Wednesday, November 22, 2017

New Warnings About Chinese Intel Chips

Reuters is today saying that US businesses have been warned to check for vulnerabilities in Intel chips embedded in business computers sold by HP, Dell, Lenovo and others ( though there can’t be too many others when preceeeded by the three largest).  In my previous post on this I said the discovery matched up with events that led back to when Intel started making chips in China.  The Chinese have never been shy about putting things in computers for the good of people who use them, though most of that was software.  Apparently, what is good for China is good for the rest of the world.

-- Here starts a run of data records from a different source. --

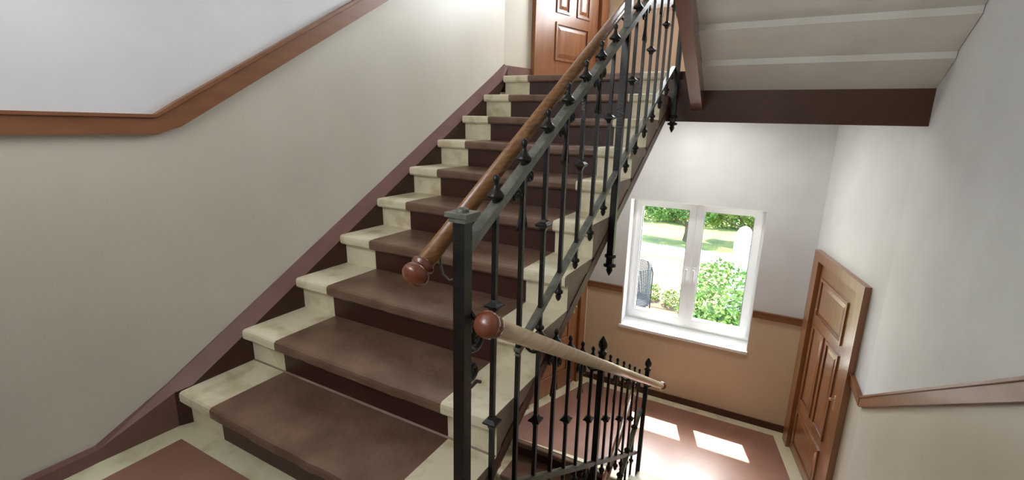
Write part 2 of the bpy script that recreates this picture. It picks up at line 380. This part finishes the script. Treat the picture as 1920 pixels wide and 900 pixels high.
# ------------------------------------------------------------------ doors on the diagonal walls
def door(name, P0, d, n, zf, s0, s1, l0, l1, ztop, panels, hinge_side=1):
    """P0 plan origin, d unit direction, n unit normal into the room; s0..s1 frame, l0..l1 leaf"""
    d = Vector(d).normalized(); n = Vector((*n, 0)).normalized()
    Pt = lambda s, z, o=0.0: P0 + d * s + n * o + Vector((0, 0, z))
    def slabp(bm, a, b, z0, z1, o0, o1, mi=0): return prism(bm, [Pt(a, z0, o0), Pt(b, z0, o0), Pt(b, z1, o0), Pt(a, z1, o0)], n * (o1 - o0), mi)
    root = struct(bpy.data.objects.new(name, None)); COL.objects.link(root)
    zt = ztop - 0.09
    for nm, a, b, z0, z1 in (('door_jamb', s0, l0 - .008, zf, ztop), ('door_jamb', l1 + .008, s1, zf, ztop), ('door_head', l0 - .008, l1 + .008, zt + .006, ztop)):
        bm = BM(); slabp(bm, a, b, z0, z1, -.02, .045); 
        i0, i1 = (a + .03, b - .01) if nm == 'door_jamb' else (a, b)
        bevel(bm, .006); obj(nm, bm, M['door'], root)
    leaf = BM(); slabp(leaf, l0, l1, zf + .006, zt, -.03, .012)
    bevel(leaf, .003)
    lf = obj('door_leaf', leaf, M['door'], root)
    for a, b, z0, z1 in panels:
        bm = BM()
        o1 = .020
        # moulding ring
        for (u0, u1, v0, v1) in ((a, b, z0, z0 + .022), (a, b, z1 - .022, z1), (a, a + .022, z0 + .022, z1 - .022), (b - .022, b, z0 + .022, z1 - .022)):
            slabp(bm, u0, u1, v0, v1, .010, o1 + .004)
        bevel(bm, .005); obj('moulding', bm, M['door'], lf)
        bm = BM(); e = .034
        A = [bm.verts.new(Pt(*q)) for q in ((a + e, z0 + e, .012), (b - e, z0 + e, .012), (b - e, z1 - e, .012), (a + e, z1 - e, .012))]
        e2 = e + .03
        B = [bm.verts.new(Pt(*q)) for q in ((a + e2, z0 + e2, .021), (b - e2, z0 + e2, .021), (b - e2, z1 - e2, .021), (a + e2, z1 - e2, .021))]
        for k in range(4): bm.faces.new((A[k], A[(k + 1) % 4], B[(k + 1) % 4], B[k]))
        bm.faces.new(B); bm.faces.new(A[::-1]); obj('panel', bm, M['door'], lf)
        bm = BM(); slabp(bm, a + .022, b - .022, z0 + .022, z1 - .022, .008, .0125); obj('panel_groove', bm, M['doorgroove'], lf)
    ls = l0 + .075 if hinge_side > 0 else l1 - .075
    bm = BM(); slabp(bm, ls - .014, ls + .014, zf + .90, zf + 1.02, .012, .018)
    lathe(bm, Pt(ls, zf + .99, .018), [(0, .009), (.012, .008), (.02, .013), (.032, .012), (.036, .004)], 12, n); obj('lock_plate', bm, M['brass'], lf)
    return root
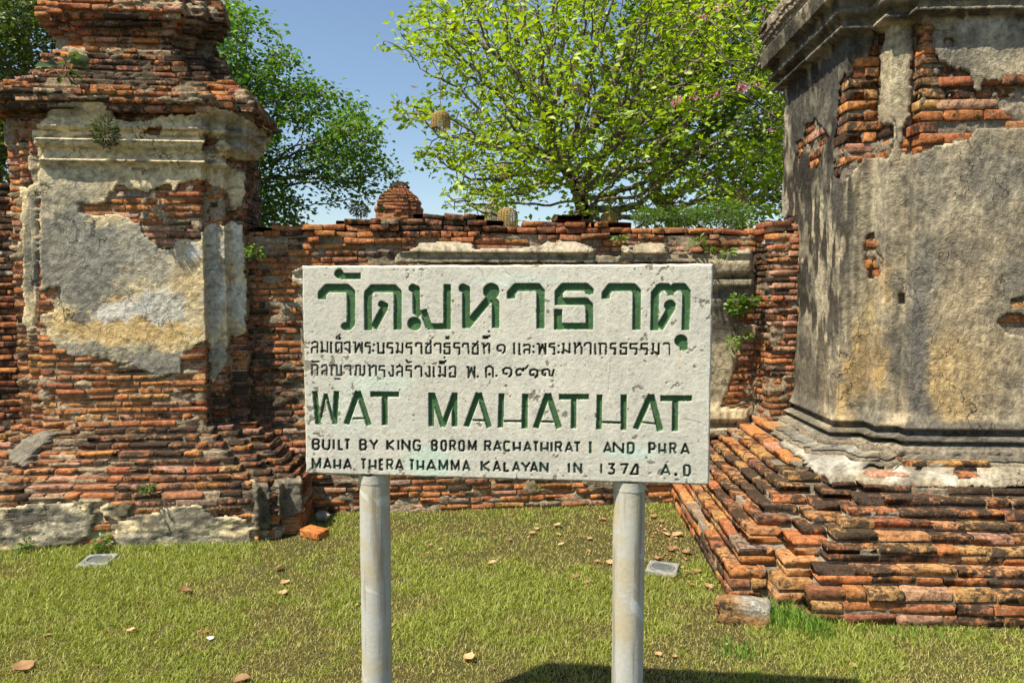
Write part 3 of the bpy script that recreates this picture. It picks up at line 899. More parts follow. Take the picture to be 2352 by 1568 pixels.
br = [(2210, 120, 160, 50, (.34, .31, .24), .5), (2290, 60, 90, 24, (.44, .42, .37), .7), (2200, 90, 60, 20, (.16, .15, .12), .6), (2060, 130, 22, 120, (.50, .44, .28), .8), (2020, 60, 60, 40, (.46, .40, .26), .7), (1990, 30, 120, 18, (.20, .18, .13), .6),
      (2120, 420, 60, 90, (.2, .185, .15), .7), (2210, 480, 150, 110, (.36, .31, .22), .6), (2240, 590, 130, 90, (.42, .34, .22), .6), (2190, 870, 80, 110, OCHRE, .75), (2260, 850, 90, 120, (.44, .34, .2), .6), (2250, 700, 120, 60, (.44, .34, .2), .6), (2240, 985, 260, 20, (.10, .09, .075), .85), (2000, 985, 90, 24, (.12, .11, .09), .8), (2150, 1005, 300, 9, (.03, .027, .022), .9), (1900, 985, 110, 12, (.04, .035, .03), .7), (2120, 300, 30, 60, (.13, .12, .1), .6), (2300, 400, 90, 60, (.24, .22, .18), .6), (2130, 960, 40, 60, (.13, .125, .11), .7),
      (2105, 800, 34, 170, (.18, .17, .15), .85), (2120, 640, 40, 90, (.25, .24, .2), .6), (2320, 640, 50, 60, (.22, .21, .17), .6), (2300, 720, 60, 40, (.24, .22, .17), .5),
      (2020, 830, 24, 70, OCHRE, .85), (1975, 850, 24, 110, OCHRE, .95), (1950, 900, 30, 90, OCHRE, .85), (2062, 800, 9, 170, (.12, .11, .09), .6), (1920, 800, 10, 200, (.13, .12, .10), .6), (2090, 500, 8, 200, (.13, .12, .1), .5), (2005, 680, 16, 110, (.48, .38, .2), .8), (2040, 650, 16, 60, OCHRE, .6), (2020, 460, 34, 110, (.40, .36, .26), .7), (1990, 940, 50, 40, (.2, .19, .15), .7),
      (1960, 480, 30, 60, (.44, .39, .25), .7), (1885, 700, 26, 130, (.40, .36, .26), .5), (1860, 860, 30, 130, (.10, .095, .08), .85), (1830, 700, 22, 180, (.10, .095, .08), .8), (1900, 250, 50, 140, (.055, .05, .042), .9), (1950, 130, 60, 80, (.08, .07, .055), .8), (1860, 350, 60, 140, (.075, .07, .058), .85),
      (1805, 260, 12, 90, (.5, .45, .32), .7), (1800, 480, 14, 150, (.38, .35, .27), .7), (1885, 470, 28, 40, (.56, .49, .32), .8), (1885, 180, 14, 30, (.5, .46, .34), .7), (1850, 600, 18, 50, (.42, .37, .26), .6),
      (1800, 900, 34, 80, (.36, .34, .29), .8), (1840, 1010, 60, 34, (.62, .58, .46), .8), (1920, 1060, 80, 34, (.66, .63, .54), .85), (2000, 1020, 60, 10, (.5, .44, .3), .5), (2250, 1020, 150, 14, (.13, .12, .1), .8), (2250, 1045, 200, 22, (.17, .16, .13), .75), (2060, 1085, 40, 24, (.64, .61, .52), .7), (2200, 1095, 100, 14, (.58, .56, .48), .6),
      (2020, 1050, 50, 14, (.12, .11, .09), .7), (1990, 20, 150, 40, (.09, .08, .06), .35), (1840, 120, 60, 80, (.12, .11, .09), .8), (2200, 34, 260, 12, (.04, .035, .03), .9), (1850, 120, 110, 90, (.035, .03, .025), .85), (1900, 180, 60, 90, (.03, .027, .023), .85), (1860, 330, 46, 110, (.04, .036, .03), .8), (2110, 90, 14, 80, (.06, .055, .045), .7), (1965, 90, 30, 40, (.04, .036, .03), .7), (1850, 600, 16, 130, (.07, .065, .055), .6), (1835, 850, 18, 140, (.06, .055, .045), .7)]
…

Intel was quick to say they know of no known use of this vulnerability to gain access to computers.  How would they know?  It is a vulnerability in the chipset that would show administrator access in an audit log.  Most administrators access their computers every day, for long periods of time.  It may be recorded by audit software, but would seldom be seen as unusual.  That is what makes it so useful as a hacking tool.  Their second feint was the old “well you have to have it set for remote access and have the password and user name of the administrator” thinking we would buy that as something that was very hard to get.  Come on, not even children believe that fairytale.  That is what root kits do and there must be a few hundred of them around that work pretty well.  Administrators must not use remote access where these fairies live.

Nobody has said yet (it may still come) that this Homeland Security warning was issued “out of an abundance of caution” rather than known exploits they have seen.  As one comment said, “This has been going on for 7 years and nobody (at Intel) found it?”  It is not so easy to find.  It is built in.

The great harm in this kind of exploit is that nobody will ever know how much damage has been done by root access to so many computers, over such a long time.  Patching this is not something that should make a user feel good.

Most businesses do not allow such things to happen because it does tremendous damage to a company’s business reputation.